▶ **Work to be completed**
Look at the data below and print exactly the lines from its first line through the line with "dead_frond('dead_frond', 'dry brown"; the pictures stay out of the copy.

─── Data extract

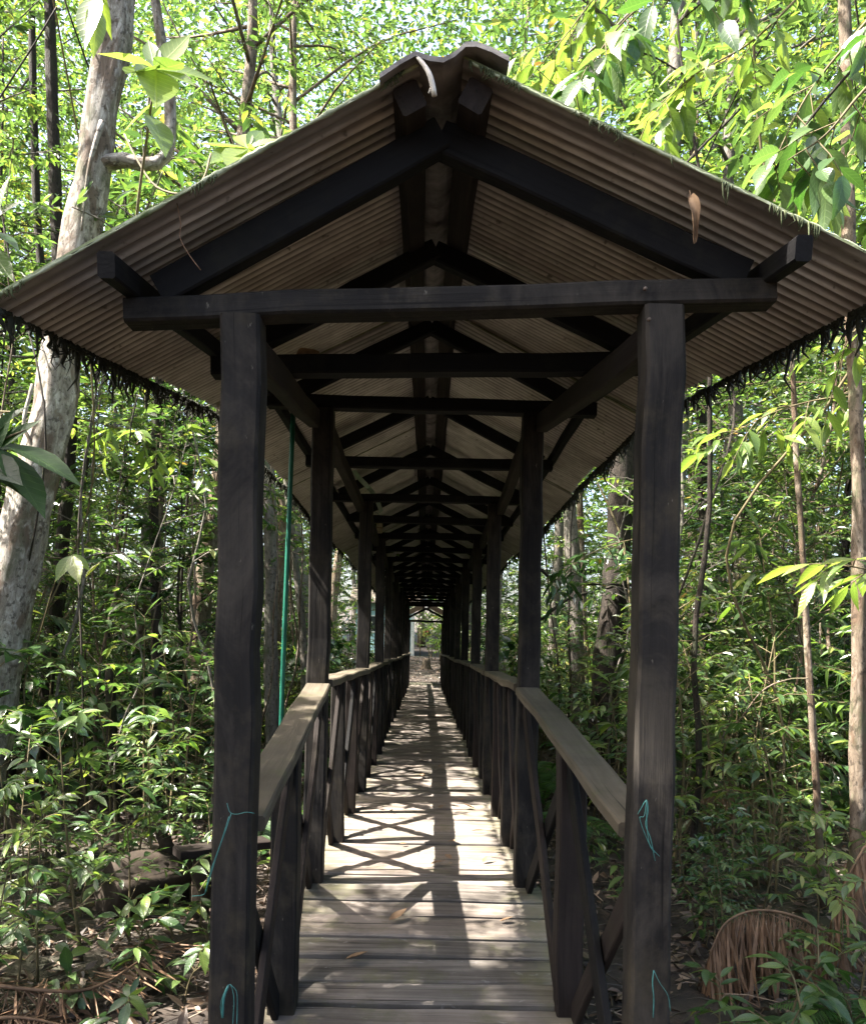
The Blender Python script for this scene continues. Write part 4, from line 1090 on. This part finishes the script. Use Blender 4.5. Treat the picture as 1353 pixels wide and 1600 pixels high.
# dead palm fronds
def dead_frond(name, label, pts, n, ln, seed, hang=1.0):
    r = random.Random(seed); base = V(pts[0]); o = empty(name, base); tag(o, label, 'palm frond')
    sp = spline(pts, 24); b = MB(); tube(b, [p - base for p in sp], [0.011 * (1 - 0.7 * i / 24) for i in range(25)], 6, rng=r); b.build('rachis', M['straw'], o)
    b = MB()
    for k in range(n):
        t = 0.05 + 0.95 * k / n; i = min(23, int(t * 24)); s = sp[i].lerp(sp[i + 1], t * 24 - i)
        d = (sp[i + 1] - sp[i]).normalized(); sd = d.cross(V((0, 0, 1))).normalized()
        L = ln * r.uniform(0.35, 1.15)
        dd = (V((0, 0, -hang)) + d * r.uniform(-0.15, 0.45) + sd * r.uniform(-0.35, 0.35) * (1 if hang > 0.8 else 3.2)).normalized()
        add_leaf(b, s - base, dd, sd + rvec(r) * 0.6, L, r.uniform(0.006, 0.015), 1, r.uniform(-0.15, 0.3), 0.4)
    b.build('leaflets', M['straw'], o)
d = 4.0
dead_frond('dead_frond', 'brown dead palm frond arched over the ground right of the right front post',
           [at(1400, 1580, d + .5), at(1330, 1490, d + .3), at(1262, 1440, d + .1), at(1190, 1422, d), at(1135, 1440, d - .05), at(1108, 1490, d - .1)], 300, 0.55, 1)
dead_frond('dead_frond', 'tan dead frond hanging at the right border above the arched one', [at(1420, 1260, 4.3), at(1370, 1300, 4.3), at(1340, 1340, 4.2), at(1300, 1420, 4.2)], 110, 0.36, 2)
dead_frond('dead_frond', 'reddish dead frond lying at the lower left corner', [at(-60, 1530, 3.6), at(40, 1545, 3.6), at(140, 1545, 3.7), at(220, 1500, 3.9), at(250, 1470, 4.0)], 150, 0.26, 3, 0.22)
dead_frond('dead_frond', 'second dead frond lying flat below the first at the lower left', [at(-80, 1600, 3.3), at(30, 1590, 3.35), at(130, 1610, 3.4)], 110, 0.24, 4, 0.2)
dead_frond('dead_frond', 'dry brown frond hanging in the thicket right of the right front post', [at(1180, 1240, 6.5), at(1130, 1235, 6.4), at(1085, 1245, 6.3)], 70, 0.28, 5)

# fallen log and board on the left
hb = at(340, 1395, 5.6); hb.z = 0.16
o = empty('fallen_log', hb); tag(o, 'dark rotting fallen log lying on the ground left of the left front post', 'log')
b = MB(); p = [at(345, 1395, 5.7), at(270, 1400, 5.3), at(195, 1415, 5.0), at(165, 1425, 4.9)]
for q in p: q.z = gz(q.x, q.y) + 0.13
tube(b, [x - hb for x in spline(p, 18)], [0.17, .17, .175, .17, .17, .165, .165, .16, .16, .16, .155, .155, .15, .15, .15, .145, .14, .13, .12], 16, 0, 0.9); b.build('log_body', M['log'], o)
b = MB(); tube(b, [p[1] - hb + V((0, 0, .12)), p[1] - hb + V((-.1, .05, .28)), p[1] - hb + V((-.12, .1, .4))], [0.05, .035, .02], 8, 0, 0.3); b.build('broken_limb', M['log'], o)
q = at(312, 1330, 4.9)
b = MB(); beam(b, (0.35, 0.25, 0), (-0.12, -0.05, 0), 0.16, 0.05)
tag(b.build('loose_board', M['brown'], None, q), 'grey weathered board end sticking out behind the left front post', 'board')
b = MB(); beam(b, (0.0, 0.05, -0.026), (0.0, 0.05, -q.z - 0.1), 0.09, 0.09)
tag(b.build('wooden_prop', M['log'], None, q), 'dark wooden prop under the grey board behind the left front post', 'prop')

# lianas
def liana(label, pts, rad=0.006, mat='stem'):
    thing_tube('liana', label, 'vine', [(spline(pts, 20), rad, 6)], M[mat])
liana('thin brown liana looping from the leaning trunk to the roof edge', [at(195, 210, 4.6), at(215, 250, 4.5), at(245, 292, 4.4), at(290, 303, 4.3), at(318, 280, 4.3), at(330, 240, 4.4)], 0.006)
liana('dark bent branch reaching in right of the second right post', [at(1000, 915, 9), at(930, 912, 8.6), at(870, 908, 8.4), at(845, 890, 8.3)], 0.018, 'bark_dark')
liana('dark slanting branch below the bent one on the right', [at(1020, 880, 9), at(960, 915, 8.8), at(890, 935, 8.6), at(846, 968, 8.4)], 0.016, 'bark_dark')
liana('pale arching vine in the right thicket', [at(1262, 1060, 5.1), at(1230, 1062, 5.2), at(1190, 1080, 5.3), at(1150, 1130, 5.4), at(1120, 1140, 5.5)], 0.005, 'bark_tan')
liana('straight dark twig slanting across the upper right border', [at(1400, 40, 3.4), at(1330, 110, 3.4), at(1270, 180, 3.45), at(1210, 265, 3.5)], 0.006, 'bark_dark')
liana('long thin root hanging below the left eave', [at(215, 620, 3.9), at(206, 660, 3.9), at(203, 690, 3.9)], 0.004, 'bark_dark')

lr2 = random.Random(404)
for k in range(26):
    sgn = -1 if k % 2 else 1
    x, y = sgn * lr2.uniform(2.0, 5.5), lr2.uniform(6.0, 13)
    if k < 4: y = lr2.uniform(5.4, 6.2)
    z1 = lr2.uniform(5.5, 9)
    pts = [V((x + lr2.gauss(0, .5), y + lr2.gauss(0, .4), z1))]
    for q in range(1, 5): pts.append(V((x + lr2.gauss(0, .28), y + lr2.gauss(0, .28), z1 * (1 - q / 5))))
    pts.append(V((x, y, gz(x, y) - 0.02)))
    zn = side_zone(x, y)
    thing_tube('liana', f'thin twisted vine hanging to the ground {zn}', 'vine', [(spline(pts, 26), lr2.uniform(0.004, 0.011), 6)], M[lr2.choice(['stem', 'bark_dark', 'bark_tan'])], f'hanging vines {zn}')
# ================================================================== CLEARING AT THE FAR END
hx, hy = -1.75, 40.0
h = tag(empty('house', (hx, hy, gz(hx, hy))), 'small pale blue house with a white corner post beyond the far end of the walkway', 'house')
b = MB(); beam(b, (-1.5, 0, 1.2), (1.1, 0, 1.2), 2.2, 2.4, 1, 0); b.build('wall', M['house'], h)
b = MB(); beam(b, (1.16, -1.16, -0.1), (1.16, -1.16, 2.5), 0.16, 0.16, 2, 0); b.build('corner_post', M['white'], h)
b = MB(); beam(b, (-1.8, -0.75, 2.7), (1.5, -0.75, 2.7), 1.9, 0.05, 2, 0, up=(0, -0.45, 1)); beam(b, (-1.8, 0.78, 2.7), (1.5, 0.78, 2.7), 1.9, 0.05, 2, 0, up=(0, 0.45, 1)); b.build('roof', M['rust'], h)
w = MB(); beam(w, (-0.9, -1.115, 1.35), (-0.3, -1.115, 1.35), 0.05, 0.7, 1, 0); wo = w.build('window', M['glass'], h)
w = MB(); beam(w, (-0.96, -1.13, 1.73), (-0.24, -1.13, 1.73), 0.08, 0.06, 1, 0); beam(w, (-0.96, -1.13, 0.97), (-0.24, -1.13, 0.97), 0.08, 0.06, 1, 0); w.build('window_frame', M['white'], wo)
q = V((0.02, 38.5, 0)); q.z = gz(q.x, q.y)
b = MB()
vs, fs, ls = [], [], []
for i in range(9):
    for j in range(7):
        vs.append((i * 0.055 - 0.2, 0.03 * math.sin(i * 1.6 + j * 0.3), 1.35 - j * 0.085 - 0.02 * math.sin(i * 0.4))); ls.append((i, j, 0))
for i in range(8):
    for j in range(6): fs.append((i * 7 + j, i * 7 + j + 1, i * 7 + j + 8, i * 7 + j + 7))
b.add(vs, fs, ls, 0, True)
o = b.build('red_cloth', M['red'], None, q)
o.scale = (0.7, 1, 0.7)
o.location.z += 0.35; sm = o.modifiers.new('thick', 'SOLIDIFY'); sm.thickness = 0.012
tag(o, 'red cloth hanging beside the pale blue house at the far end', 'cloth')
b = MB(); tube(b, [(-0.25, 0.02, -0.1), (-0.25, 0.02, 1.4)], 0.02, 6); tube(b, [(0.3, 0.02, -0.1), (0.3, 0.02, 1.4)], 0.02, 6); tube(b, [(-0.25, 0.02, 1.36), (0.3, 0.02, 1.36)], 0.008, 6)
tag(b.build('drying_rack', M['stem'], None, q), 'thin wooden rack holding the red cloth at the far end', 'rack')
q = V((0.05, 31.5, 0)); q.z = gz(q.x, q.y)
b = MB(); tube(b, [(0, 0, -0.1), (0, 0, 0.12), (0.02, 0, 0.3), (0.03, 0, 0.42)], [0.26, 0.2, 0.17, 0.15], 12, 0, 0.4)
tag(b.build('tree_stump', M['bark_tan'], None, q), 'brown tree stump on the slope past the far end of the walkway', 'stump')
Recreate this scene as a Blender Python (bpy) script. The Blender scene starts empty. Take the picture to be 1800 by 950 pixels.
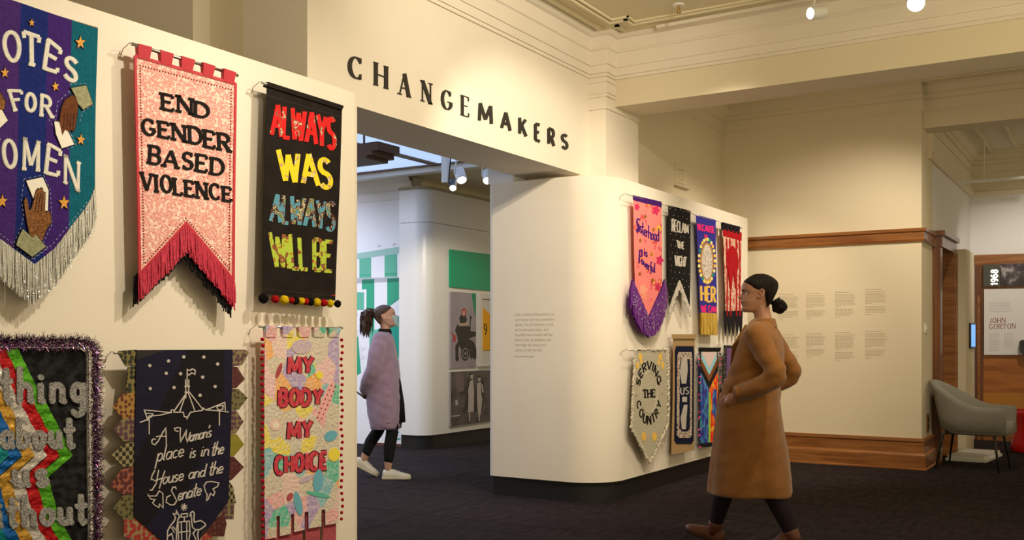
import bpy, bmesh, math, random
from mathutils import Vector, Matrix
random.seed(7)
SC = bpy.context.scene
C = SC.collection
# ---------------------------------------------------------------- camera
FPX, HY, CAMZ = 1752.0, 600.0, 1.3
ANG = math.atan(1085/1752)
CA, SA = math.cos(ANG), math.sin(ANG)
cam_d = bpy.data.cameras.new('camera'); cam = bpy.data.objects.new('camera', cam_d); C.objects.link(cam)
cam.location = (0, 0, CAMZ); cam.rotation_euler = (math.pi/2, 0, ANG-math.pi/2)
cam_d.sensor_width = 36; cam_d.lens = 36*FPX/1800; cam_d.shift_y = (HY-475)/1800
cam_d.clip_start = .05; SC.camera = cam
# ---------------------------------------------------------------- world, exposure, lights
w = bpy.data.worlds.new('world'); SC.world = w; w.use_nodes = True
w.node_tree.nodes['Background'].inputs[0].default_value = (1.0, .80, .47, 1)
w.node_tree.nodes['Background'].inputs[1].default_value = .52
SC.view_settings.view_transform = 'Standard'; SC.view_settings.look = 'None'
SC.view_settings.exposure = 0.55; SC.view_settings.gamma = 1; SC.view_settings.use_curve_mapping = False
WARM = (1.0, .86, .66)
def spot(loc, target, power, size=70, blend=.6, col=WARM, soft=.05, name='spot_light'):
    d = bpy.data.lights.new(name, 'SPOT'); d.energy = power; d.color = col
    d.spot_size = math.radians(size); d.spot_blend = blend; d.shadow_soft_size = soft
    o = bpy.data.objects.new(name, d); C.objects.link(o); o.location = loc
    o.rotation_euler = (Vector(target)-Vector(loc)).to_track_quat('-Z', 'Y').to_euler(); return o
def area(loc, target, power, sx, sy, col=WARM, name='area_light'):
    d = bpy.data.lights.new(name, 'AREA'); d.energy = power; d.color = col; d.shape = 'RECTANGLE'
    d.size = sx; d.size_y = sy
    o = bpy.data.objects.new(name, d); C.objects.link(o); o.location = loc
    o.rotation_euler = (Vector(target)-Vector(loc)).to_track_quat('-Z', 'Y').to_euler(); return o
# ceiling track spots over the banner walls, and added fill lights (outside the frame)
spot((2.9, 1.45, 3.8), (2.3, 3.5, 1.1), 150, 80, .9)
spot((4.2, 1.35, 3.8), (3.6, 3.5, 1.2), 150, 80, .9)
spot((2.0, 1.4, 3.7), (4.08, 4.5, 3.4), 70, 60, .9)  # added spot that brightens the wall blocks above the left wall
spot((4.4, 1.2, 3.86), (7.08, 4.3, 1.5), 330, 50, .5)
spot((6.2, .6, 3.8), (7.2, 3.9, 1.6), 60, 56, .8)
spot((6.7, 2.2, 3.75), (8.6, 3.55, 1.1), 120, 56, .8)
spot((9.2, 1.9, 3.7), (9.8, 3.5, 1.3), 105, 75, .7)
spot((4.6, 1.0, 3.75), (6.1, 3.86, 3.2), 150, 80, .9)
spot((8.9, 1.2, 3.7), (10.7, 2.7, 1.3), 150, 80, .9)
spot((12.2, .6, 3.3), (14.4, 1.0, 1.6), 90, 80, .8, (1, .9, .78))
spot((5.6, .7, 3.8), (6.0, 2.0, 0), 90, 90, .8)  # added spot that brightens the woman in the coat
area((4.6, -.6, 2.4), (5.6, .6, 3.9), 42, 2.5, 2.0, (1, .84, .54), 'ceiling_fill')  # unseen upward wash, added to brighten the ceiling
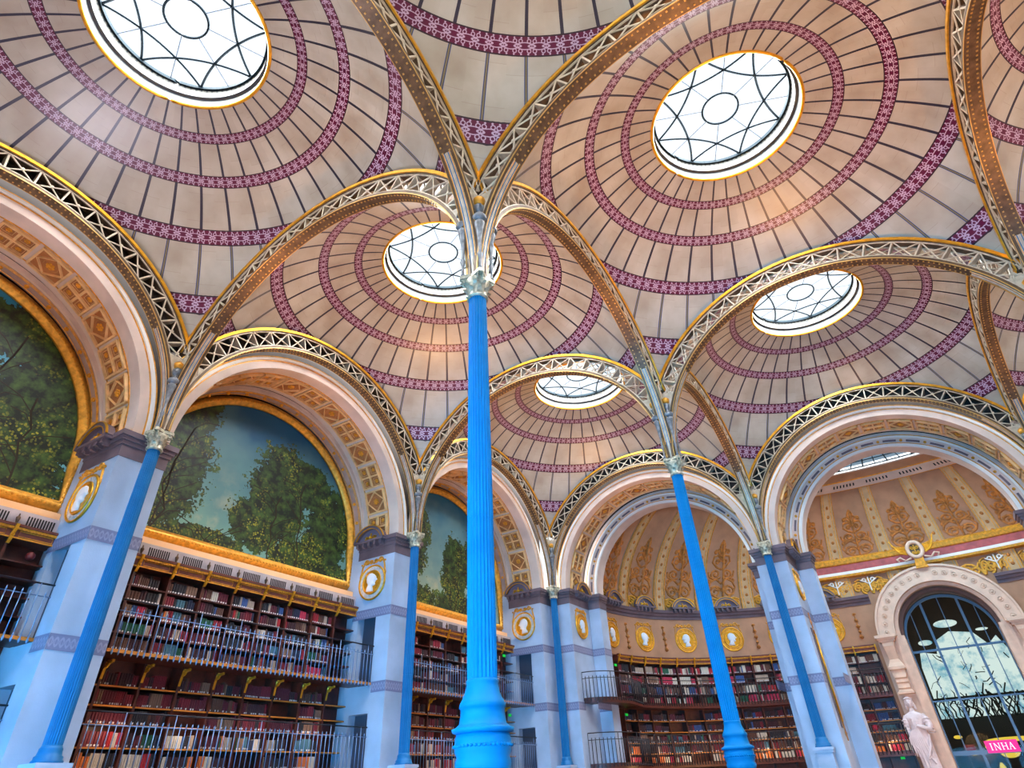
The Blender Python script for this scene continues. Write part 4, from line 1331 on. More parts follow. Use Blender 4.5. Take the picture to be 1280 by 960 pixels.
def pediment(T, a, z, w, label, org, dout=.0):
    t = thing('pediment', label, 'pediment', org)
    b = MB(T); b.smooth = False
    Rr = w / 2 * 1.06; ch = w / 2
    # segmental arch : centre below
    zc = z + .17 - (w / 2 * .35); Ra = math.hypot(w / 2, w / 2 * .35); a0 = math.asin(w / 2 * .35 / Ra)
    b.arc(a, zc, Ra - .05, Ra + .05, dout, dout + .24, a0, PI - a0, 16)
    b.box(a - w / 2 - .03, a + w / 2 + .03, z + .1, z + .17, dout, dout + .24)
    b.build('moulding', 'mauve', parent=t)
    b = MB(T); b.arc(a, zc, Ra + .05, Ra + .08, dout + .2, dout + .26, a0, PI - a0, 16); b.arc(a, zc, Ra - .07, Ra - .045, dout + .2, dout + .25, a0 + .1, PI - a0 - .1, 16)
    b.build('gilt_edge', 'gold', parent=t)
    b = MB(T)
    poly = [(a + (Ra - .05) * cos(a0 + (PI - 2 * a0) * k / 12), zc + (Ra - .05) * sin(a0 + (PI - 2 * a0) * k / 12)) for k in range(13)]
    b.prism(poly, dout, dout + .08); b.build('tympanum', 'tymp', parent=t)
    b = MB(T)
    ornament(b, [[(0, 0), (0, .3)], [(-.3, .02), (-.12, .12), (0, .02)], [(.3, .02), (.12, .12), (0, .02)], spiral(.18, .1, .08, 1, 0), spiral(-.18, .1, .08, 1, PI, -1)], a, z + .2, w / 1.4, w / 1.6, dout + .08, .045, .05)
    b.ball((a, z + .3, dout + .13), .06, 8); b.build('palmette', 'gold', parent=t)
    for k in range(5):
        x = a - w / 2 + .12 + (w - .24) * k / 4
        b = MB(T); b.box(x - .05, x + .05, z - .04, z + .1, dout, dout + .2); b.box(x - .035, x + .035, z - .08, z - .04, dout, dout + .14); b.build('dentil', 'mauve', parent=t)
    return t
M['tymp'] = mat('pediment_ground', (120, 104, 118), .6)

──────

▶ **Exercise answer**
The Blender Python script for this scene continues. Write part 4, from line 1090 on. This part finishes the script. Use Blender 4.5. Treat the picture as 1353 pixels wide and 1600 pixels high.
# dead palm fronds
def dead_frond(name, label, pts, n, ln, seed, hang=1.0):
    r = random.Random(seed); base = V(pts[0]); o = empty(name, base); tag(o, label, 'palm frond')
    sp = spline(pts, 24); b = MB(); tube(b, [p - base for p in sp], [0.011 * (1 - 0.7 * i / 24) for i in range(25)], 6, rng=r); b.build('rachis', M['straw'], o)
    b = MB()
    for k in range(n):
        t = 0.05 + 0.95 * k / n; i = min(23, int(t * 24)); s = sp[i].lerp(sp[i + 1], t * 24 - i)
        d = (sp[i + 1] - sp[i]).normalized(); sd = d.cross(V((0, 0, 1))).normalized()
        L = ln * r.uniform(0.35, 1.15)
        dd = (V((0, 0, -hang)) + d * r.uniform(-0.15, 0.45) + sd * r.uniform(-0.35, 0.35) * (1 if hang > 0.8 else 3.2)).normalized()
        add_leaf(b, s - base, dd, sd + rvec(r) * 0.6, L, r.uniform(0.006, 0.015), 1, r.uniform(-0.15, 0.3), 0.4)
    b.build('leaflets', M['straw'], o)
d = 4.0
dead_frond('dead_frond', 'brown dead palm frond arched over the ground right of the right front post',
           [at(1400, 1580, d + .5), at(1330, 1490, d + .3), at(1262, 1440, d + .1), at(1190, 1422, d), at(1135, 1440, d - .05), at(1108, 1490, d - .1)], 300, 0.55, 1)
dead_frond('dead_frond', 'tan dead frond hanging at the right border above the arched one', [at(1420, 1260, 4.3), at(1370, 1300, 4.3), at(1340, 1340, 4.2), at(1300, 1420, 4.2)], 110, 0.36, 2)
dead_frond('dead_frond', 'reddish dead frond lying at the lower left corner', [at(-60, 1530, 3.6), at(40, 1545, 3.6), at(140, 1545, 3.7), at(220, 1500, 3.9), at(250, 1470, 4.0)], 150, 0.26, 3, 0.22)
dead_frond('dead_frond', 'second dead frond lying flat below the first at the lower left', [at(-80, 1600, 3.3), at(30, 1590, 3.35), at(130, 1610, 3.4)], 110, 0.24, 4, 0.2)
dead_frond('dead_frond', 'dry brown frond hanging in the thicket right of the right front post', [at(1180, 1240, 6.5), at(1130, 1235, 6.4), at(1085, 1245, 6.3)], 70, 0.28, 5)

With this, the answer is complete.